Die Stadtverwaltung geht davon aus, dass das Angebot der Förderung auf eine große Nachfrage treffen wird. Allerdings können pro Jahr nur 50 Plätze vergeben werden. Es wird daher ein Bewerbungsverfahren geben, in dem unter anderem die Biographie festgestellt wird. Sollte von vornherein deutlich werden, dass auch eine intensive Förderung keine oder kaum Aussichten auf Erfolg hat, werde man die Bewerber ablehnen – ebenso wie diejenigen, die bereits qualifiziert sind.
Wie groß sind die Erfolgsaussichten
Wie wirksam die Fördermaßnahmen letztendlich sind, ist fraglich. Denn Deutschkenntnisse und Praktika ersetzen keine Berufsausbildung. Und die Anforderungen am Arbeitsmarkt und insbesondere in technischen Berufen steigen immer schneller.
Klar ist: Hier wird nur einem kleinen Teil dieser Bevölkerungsgruppen geholfen und nur ein Teil der Probleme bewältigt. Die Herausforderung ist damit nicht überwunden. Wenn es 1,9 Millionen Euro kostet, um 150 Menschen zu helfen, dann bräuchte man für 9.000 Menschen etwa 114 Millionen Euro. Geht man von einem Familienvorstand und fünf Köpfen aus, wären es noch knapp 23 Millionen Euro.

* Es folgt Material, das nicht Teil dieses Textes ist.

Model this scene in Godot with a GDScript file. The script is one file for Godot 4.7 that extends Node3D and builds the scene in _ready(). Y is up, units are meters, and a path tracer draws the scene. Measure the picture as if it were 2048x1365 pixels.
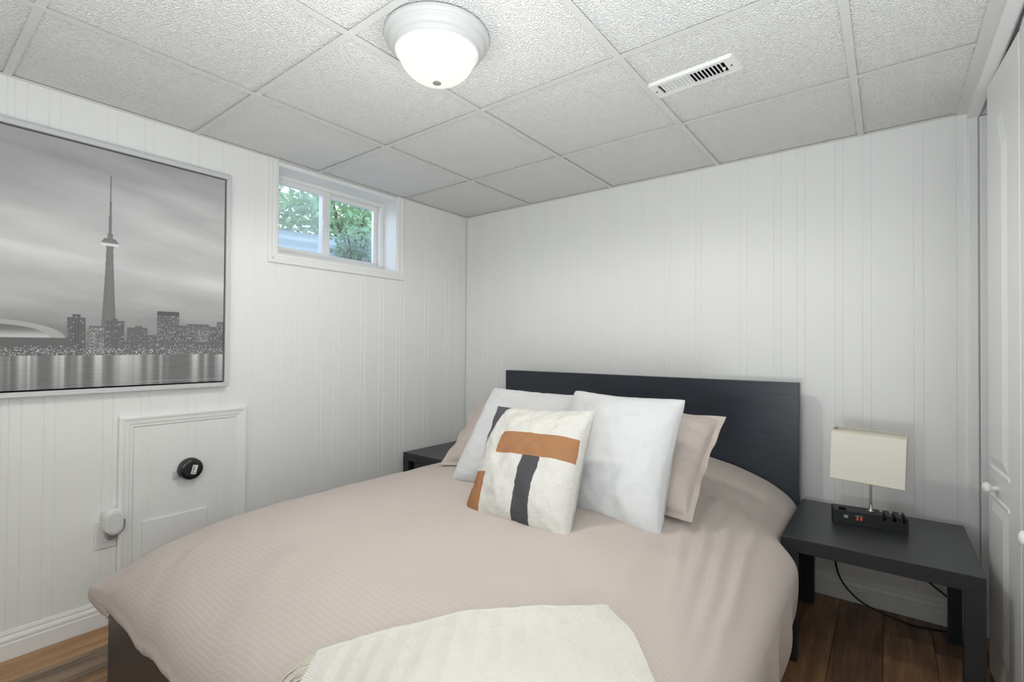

Diese Berechnung ist natürlich nicht besonders ernst zu nehmen. Lange nicht alle Rumänen und Bulgaren sind förderbedürftig. Aber auch wenn man nur von den 50 Prozent ohne Schulabschluss ausgeht, bleibt die Summe enorm. Eines ist deutlich: Die Stadt Mannheim wird die Herausforderung durch den Zuzug aus Südost-Europa nicht alleine in den Griff bekommen und ist auf Unterstützung durch das Land, den Bund und die EU angewiesen.